7) And the biggest mistake for last ... If you have to purchase a measuring device from an outside company, you make sure that you do a proper Gage R&R on your floor before you make a final payment. And it needs to be done on PARTS, not some master sample they give you. I cannot tell you how many times I have seen a supplier burned by this. It is an extremely expensive mistake. Same goes for production equipment. If a guy says his parts washer can process 100 an hour, you tie a payment milestone to him demonstrating it can on your floor with your parts.

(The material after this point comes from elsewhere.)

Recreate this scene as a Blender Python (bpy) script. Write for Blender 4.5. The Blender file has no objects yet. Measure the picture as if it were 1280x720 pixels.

That's not really what you asked ... you asked about the APQP process. For that - go read the Blue Books. It isn't hard. But the above - that's where I see suppliers in general making big mistakes that cost them money that could easily be avoided. We aren't your friends. We're your customer. And frankly, at your customer, 90% of us think you're nothing special and could be replaced pretty easily. I don't mean the people you will be interfacing with, I mean the rest of the organization that has to deal with what you send them. So the people you interface with - your buyer and your supplier quality engineer. And your engineering contact there. Don't make their lives miserable with half ass work. They are the only thing standing in the way of the machine grinding you into paste.
 
M

M Meraz

Hey NcWalker,

Great tips.. really I'll put them into practice!! This next friday 7/22th will be my first APQP meeting, if you want, I can let you know how it works and share my experience of it.

thank you.
 
M

M Meraz

NcWalker,

Again, all that you have commented here has been really revealing. I did read the blue book of the APQP and PPAP and is pretty good information, but also the expertice of the day by day helps to show the proper path to follow.

Thank you.
 
N

ncwalker

Of course we want to know. Also, the meeting tips aren't "mine. " Just things this old guy picked up over the years.